You are wrong. The choice of you and your team for a license is well respected
here both by the tree maintainer and its users, but we don't need to go
further into pissing on open source projects because your project wouldn't
make it if it was. I(an almost anonymous reader), and most here respect both
your work and your honesty in describing why you did it commercial but this
is one thing, and generalizing is another.
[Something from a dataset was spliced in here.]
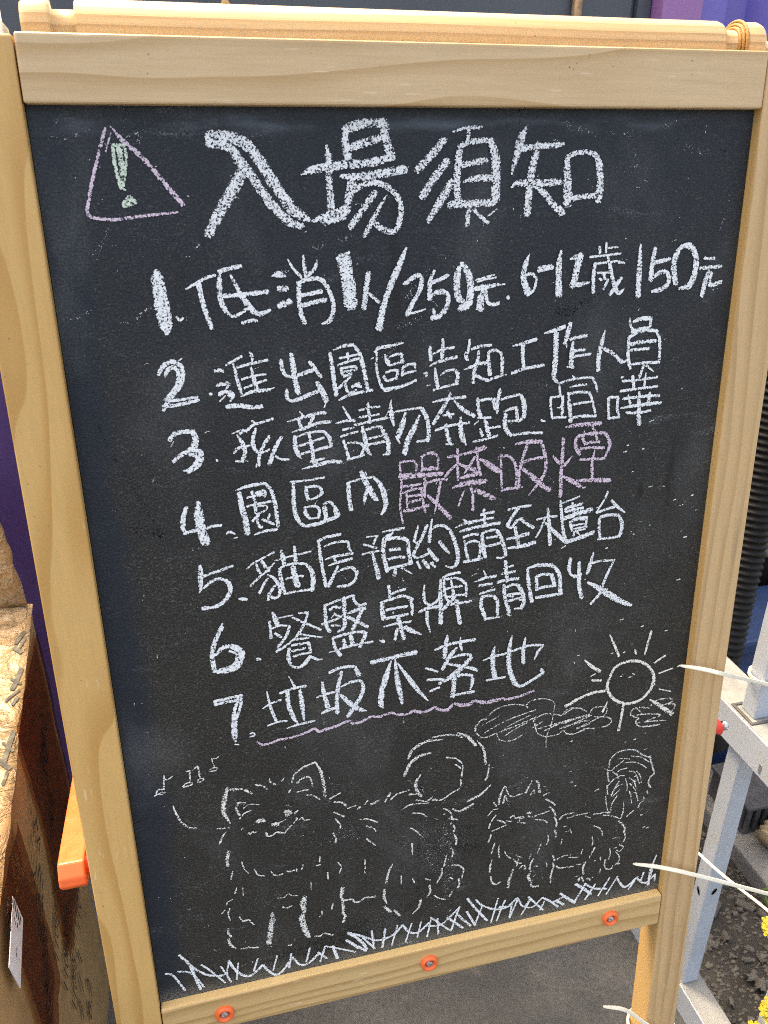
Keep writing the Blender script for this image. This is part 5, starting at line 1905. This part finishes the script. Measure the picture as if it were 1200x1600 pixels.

The Linux kernel by itself is a good example. It has code for things
that Microsoft will create when people need it in great extend like
ipv6, encryption API and IA-64/x64 support. Well, the examples are
numerous and I'm sure some experienced hackers can enlighten you
better.
The Grub bootloader is another example. An Open Source project that
provides support for almost any kernel there exists having command line
and autocomplete support on demand. Features that *nobody asked* but
they exist.
More experienced people on open source projects I'm sure will say "wtf,
there are plenty of better examples".
And think it otherwise. If a closed source project is more advanced on
something is a result of what *its* users want. If Microsoft is better on GUI
is a result of what its users want. The Open Source operating systems
are traditionally (as for the past 10 years) better on networking and
multiuser capabilities because what's what users want.
That of course comes into you words but the fact that most closed source
projects are indeed follow what their users want, that doesn't make a
difference.
So, if your project is better that's another thing. If you and team chose
to make it commercial is well respected and understood. More understood
is the fact that you actuall *spend money* on it. It is a fundamental
right of yours to do what you want with your code especially when it is
a matter of personal economic health. But getting it generalised and
say that every open source project is just a hobbyish thing that is
always inferior to closed source unless 2^64 people ask for a feature?
no sir, real examples show things different.